The Cunning Little Vixen

4
Reviewer's rating

The Longborough Opera Festival ends its season every year with a show that highlights young professionals just starting their careers in opera, and this year’s offering was a delightful and ultimately moving production of Janacek’s fable-
opera, The Cunning Little Vixen.

Using the very fine English translation by David Pountney, with a few tweaks for updating, a cast of singers – most of whom only started their professional lives as singers 3 or 4 years ago – performed an evening of captivating theatre in the round in a circus tent. The evening did justice to the true point of this fable written originally by Janacek himself based on a comic strip character. The opera uses the characteristics of animals to present the virtues and failings of human beings and to convey a sense of the cycle of human life. The anthropomorphism is rather like an extra-sophisticated Walt Disney approach and has the same mix of charm and darkness with a redemptive and upbeat message.

Julieth Lozano was the complete centre of the forest world, playing a feisty, fiercely independent, and witty vixen. The energy of her singing and her movement was limitless; her performance utterly charming. The character in the story who balances her is a human being, the Forester, sung with strong musical and dramatic expression, by Kieran Rayner. He has both an appealing, well-modulated voice and a very strong stage presence. Like Lozano, he is a convincing actor. His character, encountering the next generation of forest animals at the conclusion of the story, brings the tale full circle as he encounters and muses upon the continuity of life and on community.

The music and singing rose at that point to a level of powerful emotional intensity that is one of the most memorable highlights of Janacek’s brilliant, effulgent and modernistic score. Conducting his excellent orchestra with a strong feeling for the idiom of Janáček. Justin Brown (using the intelligently reduced orchestration for the Longborough band by Jonathan Lyness) convincingly conveyed the astringent lyricism of Janáček’s original composition.
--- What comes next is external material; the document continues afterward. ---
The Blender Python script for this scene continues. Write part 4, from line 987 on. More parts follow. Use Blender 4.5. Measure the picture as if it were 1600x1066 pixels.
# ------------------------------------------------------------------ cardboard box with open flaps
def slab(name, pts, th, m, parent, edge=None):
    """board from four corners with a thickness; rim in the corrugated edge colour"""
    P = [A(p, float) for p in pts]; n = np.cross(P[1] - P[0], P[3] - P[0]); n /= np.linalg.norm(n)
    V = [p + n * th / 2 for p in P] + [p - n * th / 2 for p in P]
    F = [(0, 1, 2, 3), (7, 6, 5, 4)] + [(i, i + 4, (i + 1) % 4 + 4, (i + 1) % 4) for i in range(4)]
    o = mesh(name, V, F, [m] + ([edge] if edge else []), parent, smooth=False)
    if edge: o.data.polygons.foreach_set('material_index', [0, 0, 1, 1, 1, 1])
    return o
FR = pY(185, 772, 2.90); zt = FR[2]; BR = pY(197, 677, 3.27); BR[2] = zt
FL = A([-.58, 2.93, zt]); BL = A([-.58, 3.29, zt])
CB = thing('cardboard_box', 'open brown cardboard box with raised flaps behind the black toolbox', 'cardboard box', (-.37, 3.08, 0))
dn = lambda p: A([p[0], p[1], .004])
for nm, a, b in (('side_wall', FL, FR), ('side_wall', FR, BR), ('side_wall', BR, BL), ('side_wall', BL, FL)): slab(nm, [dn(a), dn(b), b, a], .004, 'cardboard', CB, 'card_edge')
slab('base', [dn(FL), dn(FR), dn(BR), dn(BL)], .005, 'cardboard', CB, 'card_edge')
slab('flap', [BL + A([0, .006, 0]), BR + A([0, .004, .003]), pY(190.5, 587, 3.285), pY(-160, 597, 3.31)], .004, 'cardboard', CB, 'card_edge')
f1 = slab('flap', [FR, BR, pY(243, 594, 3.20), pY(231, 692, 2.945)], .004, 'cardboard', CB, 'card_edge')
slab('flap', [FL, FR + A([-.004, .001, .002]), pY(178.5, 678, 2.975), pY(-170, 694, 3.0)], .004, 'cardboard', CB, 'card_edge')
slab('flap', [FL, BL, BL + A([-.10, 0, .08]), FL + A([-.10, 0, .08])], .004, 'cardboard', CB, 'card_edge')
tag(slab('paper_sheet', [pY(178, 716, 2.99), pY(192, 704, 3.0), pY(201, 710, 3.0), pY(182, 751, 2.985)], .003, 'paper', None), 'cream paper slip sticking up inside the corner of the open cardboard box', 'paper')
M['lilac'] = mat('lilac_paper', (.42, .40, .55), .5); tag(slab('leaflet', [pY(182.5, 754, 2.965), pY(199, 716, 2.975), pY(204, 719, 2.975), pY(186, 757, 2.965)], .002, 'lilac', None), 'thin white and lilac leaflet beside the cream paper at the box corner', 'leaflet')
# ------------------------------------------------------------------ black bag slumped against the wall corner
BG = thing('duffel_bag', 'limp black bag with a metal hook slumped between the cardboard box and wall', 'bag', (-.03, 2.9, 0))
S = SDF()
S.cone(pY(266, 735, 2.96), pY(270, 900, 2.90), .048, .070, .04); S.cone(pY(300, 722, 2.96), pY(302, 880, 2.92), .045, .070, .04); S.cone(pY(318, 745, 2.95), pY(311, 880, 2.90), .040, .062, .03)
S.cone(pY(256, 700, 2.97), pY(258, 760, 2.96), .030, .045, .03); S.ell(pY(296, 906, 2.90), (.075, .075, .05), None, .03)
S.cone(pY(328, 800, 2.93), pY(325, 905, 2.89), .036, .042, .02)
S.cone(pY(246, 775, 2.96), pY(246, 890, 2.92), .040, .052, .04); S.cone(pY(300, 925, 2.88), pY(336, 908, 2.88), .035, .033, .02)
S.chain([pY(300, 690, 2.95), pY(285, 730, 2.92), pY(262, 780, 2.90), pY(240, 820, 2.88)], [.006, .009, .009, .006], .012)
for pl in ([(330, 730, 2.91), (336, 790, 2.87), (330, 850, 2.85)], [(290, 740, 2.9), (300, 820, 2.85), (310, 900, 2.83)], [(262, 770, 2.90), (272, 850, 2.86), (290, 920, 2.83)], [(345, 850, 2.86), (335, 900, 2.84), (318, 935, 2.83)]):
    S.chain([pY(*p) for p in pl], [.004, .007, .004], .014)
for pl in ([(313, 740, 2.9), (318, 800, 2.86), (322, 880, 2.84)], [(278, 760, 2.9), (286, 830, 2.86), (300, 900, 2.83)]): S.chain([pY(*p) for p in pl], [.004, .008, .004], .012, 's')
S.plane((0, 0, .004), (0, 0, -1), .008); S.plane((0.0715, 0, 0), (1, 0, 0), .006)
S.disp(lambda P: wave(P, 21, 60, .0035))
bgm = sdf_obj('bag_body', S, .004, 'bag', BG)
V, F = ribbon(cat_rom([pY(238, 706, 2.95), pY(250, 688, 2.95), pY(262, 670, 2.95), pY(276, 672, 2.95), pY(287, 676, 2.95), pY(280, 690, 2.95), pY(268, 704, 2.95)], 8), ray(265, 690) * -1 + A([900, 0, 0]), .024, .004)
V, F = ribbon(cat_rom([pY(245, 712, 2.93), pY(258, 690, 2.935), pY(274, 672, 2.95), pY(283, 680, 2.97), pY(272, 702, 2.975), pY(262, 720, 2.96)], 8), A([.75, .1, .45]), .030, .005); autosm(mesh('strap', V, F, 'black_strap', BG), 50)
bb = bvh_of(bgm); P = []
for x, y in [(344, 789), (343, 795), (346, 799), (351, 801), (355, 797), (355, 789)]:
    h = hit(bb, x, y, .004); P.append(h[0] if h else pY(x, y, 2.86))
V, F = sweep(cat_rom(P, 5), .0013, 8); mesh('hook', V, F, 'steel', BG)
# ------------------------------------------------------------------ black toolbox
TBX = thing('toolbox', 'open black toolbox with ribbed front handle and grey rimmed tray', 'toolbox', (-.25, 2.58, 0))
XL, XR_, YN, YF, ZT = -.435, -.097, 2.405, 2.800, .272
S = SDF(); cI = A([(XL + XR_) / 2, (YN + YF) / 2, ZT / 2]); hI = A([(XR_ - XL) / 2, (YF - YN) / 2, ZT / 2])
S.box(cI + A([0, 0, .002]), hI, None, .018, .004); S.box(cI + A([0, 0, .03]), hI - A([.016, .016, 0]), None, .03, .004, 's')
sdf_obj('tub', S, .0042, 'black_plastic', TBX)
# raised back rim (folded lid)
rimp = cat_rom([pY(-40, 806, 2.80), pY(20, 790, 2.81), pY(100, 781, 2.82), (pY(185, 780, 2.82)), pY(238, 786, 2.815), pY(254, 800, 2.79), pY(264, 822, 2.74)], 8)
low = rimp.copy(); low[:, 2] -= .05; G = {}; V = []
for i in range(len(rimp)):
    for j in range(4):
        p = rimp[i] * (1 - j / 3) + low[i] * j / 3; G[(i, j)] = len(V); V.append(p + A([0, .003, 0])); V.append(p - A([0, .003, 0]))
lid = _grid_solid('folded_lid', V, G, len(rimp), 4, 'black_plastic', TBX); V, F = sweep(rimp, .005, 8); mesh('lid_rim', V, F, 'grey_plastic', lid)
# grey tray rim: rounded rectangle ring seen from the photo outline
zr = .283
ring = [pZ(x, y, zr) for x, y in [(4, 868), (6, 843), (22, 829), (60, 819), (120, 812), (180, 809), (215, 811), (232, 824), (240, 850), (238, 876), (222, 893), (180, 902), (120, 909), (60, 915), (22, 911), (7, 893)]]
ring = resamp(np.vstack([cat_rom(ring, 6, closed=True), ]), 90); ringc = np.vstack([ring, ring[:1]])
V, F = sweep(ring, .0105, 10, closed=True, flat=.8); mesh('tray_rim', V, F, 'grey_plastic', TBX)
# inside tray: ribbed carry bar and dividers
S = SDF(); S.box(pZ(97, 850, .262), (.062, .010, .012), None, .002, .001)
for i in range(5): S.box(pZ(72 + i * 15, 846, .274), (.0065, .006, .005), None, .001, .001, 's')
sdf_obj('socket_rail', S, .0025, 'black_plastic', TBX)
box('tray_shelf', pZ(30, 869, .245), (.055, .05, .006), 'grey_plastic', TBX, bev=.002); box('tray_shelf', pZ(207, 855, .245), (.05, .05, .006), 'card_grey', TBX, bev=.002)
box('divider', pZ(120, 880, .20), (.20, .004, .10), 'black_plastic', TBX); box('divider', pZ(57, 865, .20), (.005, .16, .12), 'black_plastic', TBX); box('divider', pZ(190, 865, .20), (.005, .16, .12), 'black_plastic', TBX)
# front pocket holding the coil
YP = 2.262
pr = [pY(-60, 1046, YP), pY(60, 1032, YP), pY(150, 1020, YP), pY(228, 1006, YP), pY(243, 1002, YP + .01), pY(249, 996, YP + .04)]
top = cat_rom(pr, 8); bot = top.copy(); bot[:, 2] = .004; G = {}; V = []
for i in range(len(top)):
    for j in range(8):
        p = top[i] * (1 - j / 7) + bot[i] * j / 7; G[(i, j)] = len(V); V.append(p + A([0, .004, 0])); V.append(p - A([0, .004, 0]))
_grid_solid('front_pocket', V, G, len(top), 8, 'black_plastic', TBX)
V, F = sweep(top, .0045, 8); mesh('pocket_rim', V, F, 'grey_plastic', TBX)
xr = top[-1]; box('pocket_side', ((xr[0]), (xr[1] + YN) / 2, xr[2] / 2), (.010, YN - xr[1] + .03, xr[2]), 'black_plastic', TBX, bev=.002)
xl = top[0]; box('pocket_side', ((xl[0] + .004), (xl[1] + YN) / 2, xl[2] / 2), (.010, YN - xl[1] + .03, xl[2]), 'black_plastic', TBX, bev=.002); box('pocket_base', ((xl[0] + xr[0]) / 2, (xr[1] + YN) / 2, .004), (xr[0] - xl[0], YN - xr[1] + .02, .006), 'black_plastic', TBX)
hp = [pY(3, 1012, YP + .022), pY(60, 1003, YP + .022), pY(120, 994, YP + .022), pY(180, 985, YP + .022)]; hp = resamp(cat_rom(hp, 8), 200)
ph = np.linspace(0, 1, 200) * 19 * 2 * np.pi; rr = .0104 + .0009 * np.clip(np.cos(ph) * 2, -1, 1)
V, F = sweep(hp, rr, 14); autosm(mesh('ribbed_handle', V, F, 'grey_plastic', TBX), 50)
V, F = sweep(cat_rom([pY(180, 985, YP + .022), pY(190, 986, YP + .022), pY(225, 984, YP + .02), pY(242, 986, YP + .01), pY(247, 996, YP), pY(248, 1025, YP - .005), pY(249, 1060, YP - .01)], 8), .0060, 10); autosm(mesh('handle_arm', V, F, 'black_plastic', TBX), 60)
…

One of the notable delights of the evening was the use of local children playing many of the forest animals and singing hauntingly as the Longborough Youth Chorus. Director Olivia Fuchs welded this large, diverse, and youthful company into a real ensemble. Frances Gregory stood out playing both the Dog in the early part of the opera and the lover, Gold Spur the Fox, in Act II. The singing of the scene where the fox and the vixen meet and mate was compellingly tender and erotic. Aaron Holmes made a strong impression as Harašta, the poacher; as did Gabrial Seawright as the sad, sweet, timid, and repressed Schoolmaster and David Howes is both the Badger whom the vixen evicts from his home and the village priest. I was also very pleased to see some children in the audience. I remember taking my older daughter to see the Welsh National Opera version of The Cunning Little Vixen years ago when she was nine years old and she was charmed into being an opera fan on the spot. As a presentation of this work, it was a strong evening. And as a showcase for young talents, it was a triumph.